Artisti

Most Famous Art Forgeries

Wherever we find something unique, beautiful, and genuine, we will find its copy. Specially when it comes to art, considering the high prices some people are willing to pay for good classical and famous pieces of art, not only paintings, but also sculptures. Art forgeries are the act of creating a work of art that is falsely credited to someone else, with the whole purpose of selling it, this action can be very lucrative, art forgery has probably existed since art was conceived as an occupation, Greek sculptures were copied by roman sculptors, however 2000 years ago the identity or genuineness of the pieces had little to no importance on buyers, given that what really mattered was having historical reference, aesthetic enjoyment or a religious inspiration.
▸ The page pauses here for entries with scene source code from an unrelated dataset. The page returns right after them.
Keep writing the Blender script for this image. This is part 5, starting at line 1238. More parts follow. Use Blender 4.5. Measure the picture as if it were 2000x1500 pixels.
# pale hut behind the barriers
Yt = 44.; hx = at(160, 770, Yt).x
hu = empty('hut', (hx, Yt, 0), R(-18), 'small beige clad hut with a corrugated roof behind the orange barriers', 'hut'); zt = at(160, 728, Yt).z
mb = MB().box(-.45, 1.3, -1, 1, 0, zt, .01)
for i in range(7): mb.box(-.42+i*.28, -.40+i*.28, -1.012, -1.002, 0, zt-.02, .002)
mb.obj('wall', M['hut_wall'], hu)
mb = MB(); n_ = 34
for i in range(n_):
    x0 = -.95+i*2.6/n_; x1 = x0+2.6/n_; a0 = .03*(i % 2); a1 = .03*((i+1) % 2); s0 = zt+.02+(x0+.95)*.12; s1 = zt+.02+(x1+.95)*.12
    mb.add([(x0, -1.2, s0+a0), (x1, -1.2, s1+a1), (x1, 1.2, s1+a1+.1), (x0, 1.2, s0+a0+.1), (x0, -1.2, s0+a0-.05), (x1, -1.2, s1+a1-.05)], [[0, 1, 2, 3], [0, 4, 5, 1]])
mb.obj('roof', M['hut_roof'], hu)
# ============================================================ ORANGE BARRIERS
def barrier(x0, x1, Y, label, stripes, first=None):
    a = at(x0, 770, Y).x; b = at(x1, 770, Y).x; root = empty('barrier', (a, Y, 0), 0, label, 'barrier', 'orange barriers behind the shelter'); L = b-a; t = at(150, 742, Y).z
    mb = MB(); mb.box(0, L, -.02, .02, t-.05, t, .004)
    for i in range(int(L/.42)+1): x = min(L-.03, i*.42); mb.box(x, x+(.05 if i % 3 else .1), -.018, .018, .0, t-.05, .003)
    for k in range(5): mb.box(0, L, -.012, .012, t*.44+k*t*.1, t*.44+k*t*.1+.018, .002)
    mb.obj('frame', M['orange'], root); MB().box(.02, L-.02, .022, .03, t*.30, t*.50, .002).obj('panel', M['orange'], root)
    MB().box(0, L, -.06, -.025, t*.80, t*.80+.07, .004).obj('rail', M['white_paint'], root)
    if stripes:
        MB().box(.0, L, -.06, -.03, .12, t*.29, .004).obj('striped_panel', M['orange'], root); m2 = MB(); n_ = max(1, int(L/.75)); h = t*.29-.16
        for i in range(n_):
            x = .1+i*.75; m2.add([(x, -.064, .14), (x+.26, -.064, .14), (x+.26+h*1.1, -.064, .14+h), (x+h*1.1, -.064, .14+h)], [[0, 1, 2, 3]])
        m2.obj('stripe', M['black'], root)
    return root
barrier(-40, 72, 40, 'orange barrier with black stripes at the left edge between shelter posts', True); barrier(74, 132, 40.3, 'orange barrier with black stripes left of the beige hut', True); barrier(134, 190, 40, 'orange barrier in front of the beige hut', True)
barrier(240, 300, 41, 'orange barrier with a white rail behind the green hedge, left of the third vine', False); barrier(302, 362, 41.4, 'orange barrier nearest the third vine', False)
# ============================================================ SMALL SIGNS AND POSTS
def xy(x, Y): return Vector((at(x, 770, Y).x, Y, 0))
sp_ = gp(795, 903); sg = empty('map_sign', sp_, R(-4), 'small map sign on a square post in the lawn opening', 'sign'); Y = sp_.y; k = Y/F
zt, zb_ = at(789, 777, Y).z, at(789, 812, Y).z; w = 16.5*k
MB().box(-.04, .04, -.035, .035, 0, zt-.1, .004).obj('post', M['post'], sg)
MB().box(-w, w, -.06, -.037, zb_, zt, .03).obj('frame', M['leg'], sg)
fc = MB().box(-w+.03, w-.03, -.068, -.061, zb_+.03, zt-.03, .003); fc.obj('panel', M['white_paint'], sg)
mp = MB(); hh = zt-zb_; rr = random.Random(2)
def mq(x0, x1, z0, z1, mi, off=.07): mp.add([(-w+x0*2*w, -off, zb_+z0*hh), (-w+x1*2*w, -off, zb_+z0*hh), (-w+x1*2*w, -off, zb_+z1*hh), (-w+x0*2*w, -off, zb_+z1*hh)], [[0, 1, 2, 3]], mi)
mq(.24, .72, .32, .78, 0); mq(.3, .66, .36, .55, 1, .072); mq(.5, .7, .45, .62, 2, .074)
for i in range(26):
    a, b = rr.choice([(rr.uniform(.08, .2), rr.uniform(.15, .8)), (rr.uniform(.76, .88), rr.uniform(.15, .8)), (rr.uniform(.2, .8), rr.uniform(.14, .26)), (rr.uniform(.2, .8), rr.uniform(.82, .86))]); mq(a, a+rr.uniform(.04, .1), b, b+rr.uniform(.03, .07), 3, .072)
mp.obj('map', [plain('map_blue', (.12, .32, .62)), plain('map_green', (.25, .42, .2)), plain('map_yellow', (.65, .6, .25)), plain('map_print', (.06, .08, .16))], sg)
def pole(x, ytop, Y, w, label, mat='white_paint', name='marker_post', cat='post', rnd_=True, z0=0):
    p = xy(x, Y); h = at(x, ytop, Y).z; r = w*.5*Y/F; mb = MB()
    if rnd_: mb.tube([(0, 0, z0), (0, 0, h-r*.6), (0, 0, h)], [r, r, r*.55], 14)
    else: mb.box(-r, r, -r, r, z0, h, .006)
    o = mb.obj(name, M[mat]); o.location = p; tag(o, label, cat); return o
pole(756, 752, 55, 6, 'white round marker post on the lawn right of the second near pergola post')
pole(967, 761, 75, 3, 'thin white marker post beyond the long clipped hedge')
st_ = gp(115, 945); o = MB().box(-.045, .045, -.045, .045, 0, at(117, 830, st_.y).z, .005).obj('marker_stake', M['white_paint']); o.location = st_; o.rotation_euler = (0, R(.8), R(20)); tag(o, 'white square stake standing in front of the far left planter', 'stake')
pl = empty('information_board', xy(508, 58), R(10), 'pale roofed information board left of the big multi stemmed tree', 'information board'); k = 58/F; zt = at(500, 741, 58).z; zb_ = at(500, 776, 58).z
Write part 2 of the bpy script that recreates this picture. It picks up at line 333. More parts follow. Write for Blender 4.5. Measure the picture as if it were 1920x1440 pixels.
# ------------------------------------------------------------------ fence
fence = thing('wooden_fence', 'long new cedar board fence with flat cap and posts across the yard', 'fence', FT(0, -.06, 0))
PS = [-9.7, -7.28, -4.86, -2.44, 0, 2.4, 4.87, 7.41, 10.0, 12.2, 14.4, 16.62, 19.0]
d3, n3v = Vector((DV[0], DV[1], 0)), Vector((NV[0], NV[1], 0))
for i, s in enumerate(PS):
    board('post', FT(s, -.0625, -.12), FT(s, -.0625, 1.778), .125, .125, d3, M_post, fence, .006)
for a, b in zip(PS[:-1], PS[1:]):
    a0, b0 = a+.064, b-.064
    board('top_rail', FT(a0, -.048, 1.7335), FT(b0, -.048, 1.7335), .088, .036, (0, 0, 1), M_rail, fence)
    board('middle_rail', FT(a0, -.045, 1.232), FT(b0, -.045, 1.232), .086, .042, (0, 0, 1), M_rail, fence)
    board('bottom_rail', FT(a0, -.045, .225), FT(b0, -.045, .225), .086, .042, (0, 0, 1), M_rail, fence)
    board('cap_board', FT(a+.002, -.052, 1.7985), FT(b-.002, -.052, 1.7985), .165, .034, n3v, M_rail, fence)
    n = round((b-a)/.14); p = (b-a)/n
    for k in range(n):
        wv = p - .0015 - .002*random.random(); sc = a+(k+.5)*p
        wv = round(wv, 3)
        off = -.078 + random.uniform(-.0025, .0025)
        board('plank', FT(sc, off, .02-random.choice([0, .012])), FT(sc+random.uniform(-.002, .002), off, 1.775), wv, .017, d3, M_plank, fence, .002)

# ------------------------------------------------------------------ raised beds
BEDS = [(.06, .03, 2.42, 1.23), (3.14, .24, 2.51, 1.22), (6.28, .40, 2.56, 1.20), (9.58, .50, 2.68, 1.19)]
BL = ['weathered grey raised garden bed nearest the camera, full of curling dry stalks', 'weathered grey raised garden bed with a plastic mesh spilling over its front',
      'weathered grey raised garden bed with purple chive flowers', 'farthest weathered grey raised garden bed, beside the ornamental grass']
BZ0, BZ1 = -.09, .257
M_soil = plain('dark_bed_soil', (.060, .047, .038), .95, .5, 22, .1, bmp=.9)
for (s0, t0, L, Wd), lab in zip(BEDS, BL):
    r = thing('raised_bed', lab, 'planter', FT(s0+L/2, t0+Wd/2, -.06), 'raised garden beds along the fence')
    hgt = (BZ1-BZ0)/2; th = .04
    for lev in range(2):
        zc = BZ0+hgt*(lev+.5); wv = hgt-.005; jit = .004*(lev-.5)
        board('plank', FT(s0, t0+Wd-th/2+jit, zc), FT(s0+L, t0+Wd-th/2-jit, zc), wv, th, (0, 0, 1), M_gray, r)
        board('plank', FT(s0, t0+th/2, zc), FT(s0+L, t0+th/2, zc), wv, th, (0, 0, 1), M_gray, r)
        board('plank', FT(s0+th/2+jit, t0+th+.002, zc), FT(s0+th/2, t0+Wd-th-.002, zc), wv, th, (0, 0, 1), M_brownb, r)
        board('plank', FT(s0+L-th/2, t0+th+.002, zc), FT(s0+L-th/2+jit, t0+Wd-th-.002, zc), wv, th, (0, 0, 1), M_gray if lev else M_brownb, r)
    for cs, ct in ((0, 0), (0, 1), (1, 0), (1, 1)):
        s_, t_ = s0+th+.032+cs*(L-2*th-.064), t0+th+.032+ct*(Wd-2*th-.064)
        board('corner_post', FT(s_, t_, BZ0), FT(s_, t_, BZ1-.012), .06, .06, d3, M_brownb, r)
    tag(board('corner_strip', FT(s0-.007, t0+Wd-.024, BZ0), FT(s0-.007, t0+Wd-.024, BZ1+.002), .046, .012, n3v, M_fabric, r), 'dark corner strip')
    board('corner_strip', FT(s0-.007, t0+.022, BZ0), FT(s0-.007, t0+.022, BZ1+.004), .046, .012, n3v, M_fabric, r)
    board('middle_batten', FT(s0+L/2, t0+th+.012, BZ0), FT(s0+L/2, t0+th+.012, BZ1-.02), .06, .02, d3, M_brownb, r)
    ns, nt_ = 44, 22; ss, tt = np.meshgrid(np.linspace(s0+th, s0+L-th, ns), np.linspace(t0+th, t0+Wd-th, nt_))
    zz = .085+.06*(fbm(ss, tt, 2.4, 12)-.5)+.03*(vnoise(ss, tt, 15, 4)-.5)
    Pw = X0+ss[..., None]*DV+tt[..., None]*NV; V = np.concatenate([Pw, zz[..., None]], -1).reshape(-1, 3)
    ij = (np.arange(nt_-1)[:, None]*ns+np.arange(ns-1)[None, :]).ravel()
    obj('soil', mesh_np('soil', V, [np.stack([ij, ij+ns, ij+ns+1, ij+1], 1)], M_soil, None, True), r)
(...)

However, sometimes you can’t tell the difference between a fake and a genuine piece of art, the estimate is around 20% of artworks in museums are possibly fake. Nowadays is a lot easier to spot art forgeries, thanks to technology, modern analysis and dating techniques. It is obvious art forgery is illegal not only because it infringes copyrights but also because people receive profits off of a fake piece.

Sleeping Eros (1496)

Was a sculpture by Michelangelo, it consists of a sleeping cupid carved in marble when he was only 21 years-old. He then treated it to make it seem ancient and sold it to Baldassare del Milanese. Michelangelo’s beginnings were mostly based in copying others. This sculpture established the reputation of the artist, even though it was found to be a fake it was part of important figures’ collections all through XV, XVI and XVII centuries.

 Sleeping Eros
Sleeping Eros

Mona Lisa

In the year 1911, Yves Chaudron was involved in the theft of the original Da Vinci’s painting, with the plan of creating six copies and selling them to American buyers for at least $330.000. Then Vincenzo Peruggia was the one who stole the original painting but authorities got it back and restored it back to Italy. Yves still made pretty good money off his theft and forgery.

Mona Lisa
Mona Lisa

Giacometti’s

Giacometti was a Swiss artist best known for his tall and slender sculptures. Robert Driessen was a consistent Giacometti forger, making over 8 million Euros from his work, allegedly saying it was too easy to copy Giacometti’s long, thin and amorphous sculptures. Driessen has never been caught by justice for these felonies.

La Forêt

Max Ernst oil painting was forged by Wolfgang Beltracchi in 2004, the forged piece was authenticated and sold for a good piece and was even placed for a while in the death artist’s museum. Beltracchi was on trial in 2011 for faking the painting and sentenced to six years in jail.

Vase de Fleurs

Originally by Paul Gaughin, it was forged by Ely Sakhai, an Iranian forger, who had run a fruitful forgery business for more than a decade, he would purchase real paintings, and then order others to make copies of them, then he would sell the frauds with a certificate of authentication. He was found to be selling forgeries when two famous auction houses were selling the same piece at the same time.